Guaranteed Money in NFL Reporting Doesn't Mean What It Used To Mean


It happened again. Adam Schefter reported that Ryan Tannehill was getting $45 million in guaranteed money. There was less than a one percent chance that this statement was actually going to be accurate. And that slim chance left town with the inevitable reporting on the distinction of “fully guaranteed”. This, of course, takes us back–as almost everything does–to The Princess Bride. There’s a big difference between mostly dead and all dead. Mostly dead is slightly alive.

Mostly guaranteed, on the other hand, is pretty much not guaranteed. Reporters and networks keep using that word “guaranteed,” but I do not think it means what they think it means. How did we get here?

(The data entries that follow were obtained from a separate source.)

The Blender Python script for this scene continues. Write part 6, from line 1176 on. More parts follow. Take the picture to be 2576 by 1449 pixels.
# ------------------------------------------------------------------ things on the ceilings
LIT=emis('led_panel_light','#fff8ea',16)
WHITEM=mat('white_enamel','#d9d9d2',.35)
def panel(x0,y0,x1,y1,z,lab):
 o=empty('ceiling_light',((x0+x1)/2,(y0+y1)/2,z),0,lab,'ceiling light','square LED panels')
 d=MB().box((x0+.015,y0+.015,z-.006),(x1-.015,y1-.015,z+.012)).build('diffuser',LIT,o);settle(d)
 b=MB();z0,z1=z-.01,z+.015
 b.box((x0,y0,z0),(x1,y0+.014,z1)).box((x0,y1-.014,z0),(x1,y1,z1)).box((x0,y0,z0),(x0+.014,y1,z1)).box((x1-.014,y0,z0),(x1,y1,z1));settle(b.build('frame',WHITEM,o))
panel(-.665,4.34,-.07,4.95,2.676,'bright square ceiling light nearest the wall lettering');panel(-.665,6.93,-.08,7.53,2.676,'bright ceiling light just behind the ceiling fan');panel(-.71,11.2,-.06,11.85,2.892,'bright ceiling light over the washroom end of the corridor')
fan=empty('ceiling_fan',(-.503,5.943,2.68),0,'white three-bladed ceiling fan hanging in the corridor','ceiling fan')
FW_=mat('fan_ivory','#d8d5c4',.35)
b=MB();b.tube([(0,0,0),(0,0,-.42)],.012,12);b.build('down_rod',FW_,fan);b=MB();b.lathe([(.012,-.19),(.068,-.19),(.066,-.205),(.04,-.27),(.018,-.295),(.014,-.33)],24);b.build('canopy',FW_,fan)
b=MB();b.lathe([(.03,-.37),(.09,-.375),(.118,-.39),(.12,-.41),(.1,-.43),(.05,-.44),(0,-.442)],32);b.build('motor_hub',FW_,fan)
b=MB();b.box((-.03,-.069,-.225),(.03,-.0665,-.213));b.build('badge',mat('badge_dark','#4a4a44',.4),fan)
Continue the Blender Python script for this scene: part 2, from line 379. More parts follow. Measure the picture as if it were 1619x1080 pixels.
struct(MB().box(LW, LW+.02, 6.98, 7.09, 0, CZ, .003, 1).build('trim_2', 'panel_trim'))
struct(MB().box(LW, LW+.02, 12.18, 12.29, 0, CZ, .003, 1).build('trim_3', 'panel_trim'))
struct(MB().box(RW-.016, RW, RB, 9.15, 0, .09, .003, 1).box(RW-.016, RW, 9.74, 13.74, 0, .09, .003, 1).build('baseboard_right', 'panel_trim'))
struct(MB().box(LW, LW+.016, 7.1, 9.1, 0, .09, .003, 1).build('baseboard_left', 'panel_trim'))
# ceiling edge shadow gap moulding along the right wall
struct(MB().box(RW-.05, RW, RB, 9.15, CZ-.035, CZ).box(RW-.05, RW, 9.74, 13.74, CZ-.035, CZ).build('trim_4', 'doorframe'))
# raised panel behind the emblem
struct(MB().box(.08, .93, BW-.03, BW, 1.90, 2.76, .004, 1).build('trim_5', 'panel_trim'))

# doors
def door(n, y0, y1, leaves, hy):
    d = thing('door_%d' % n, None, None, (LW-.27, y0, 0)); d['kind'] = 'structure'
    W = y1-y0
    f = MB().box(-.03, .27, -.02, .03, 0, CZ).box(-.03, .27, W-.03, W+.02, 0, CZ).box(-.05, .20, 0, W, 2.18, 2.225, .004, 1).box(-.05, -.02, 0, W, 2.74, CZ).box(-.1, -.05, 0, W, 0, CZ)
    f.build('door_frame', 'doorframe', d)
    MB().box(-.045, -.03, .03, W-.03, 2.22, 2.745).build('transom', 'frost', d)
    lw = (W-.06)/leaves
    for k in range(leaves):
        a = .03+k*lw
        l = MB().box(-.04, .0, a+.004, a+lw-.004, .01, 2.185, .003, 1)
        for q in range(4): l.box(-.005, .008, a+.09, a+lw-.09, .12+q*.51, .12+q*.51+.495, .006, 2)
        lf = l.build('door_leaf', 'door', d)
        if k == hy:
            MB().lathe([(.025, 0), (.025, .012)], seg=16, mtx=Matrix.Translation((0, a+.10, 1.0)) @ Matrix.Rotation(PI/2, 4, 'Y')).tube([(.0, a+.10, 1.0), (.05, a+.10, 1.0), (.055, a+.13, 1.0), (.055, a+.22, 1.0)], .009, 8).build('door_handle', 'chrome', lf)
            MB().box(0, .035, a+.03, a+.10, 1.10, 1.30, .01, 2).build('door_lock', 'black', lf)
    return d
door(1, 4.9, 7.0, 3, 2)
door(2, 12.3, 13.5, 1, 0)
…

We used to get fantastical contract terms in articles, long before Twitter. That much is not a current social media invention, though the speed and immediacy of jumping on the numbers has changed.

For example, Heath Shuler was reported in traditional print media as signing the largest rookie deal ever back in 1994: an eight-year, $19 million contract. Some articles didn’t cite any other numbers; some mentioned a $5 million signing bonus. There was no use of the term of art “guaranteed money” in the reporting. A search for that phrase turns up a handful of articles in the 90s, most of which used it in generalities to talk about how NFL contracts had very little of it.

Articles on Vinny Testaverde’s contract with the Jets in 1999 noted the guaranteed money, a large figure of near $15 million. This, over the last 15 years, gradually became a more common feature of reporting. Those covering the sport, and the consumers of that reporting, were becoming more savvy, and learning to look past the over-inflated numbers and ask, “but what is the guaranteed money?”

That term developed its own meaning within the NFL community. It represented the amount that the player was guaranteed to get, no matter what happened from that point forward. It used to be all wrapped up in the initial signing bonus, but as contracts became more creative, would also include later payments.

Some reporters would still report the LARGEST CONTRACTS EVER based on whatever unlikely total number was attached if a player got to the end of a seven-year deal. The public, gradually, though, became more conditioned that it was only guaranteed money that mattered.

For the agent who wanted to put a big fake number out as a promotional tool, the game got harder. Enter the use of guaranteed money that wasn’t really guaranteed, at least in the sense that the term of art had developed within the NFL language.

A major part of it is this “guaranteed for injury” thing that has developed in recent years. If you haven’t got your health, then you haven’t got anything, except maybe a paycheck in the event you sign one of these deals and are really, really injured.

But reporting that player X is guaranteed to get a certain amount (when it’s guaranteed for injury only) would be like me reporting that I am guaranteed to make $5 million this year, when those guarantees are only conditioned on bad things like being the beneficiary of a life insurance policy kicking in. I mean, I guess you could come up with some twisted logic to say that I am also technically correct, but it certainly wouldn’t be a very truthful statement based on our common understanding of how the term has been used.

You can have a conditional guarantee, in a legal sense. But, in a practical sense, under the same logic, ALL money in a NFL contract is guaranteed. You are, for example, “guaranteed” to make $20 million in six years, on the condition that you are still on the roster, every bit as much as you are “guaranteed” to make $15 million in three years on the condition you have a career-ending injury.

But that’s not how the term was employed and used for well over a decade.

Yet, prominent reporters now have no qualms lumping them in together, complicit in delivering big numbers for the agents/sources on other news and stories. Adam Schefter was cited last year here for his numbers on the Kaepernick contract, and called out without specific name in Michael Wilbon’s rant on the topic. He came up again a few months later on the inaccurate numbers in Andy Dalton contract and another over-inflated guarantee.  ESPN is also complicit in this, as even this morning, hours after the real guarantee numbers have emerged, the bottom-line crawl is still referencing $45 million in guaranteed money.

I understand why the agents want this number out there, but why ESPN, and why Schefter? I suppose it’s to be the beneficiary of news on hugs later on. I suppose I am violating Schefter’s wish on not criticizing media, and while I agree that we should be more civil, I disagree with the idea that critiquing and questioning substantive methods of a profession is above reproach.

And in this case, I think media–and one where Schefter and ESPN are leaders in this particular industry–need to do better. “Guaranteed for injury” should not be lumped with “Guaranteed,” because they are not the same. Anyone who says different is trying to sell you something.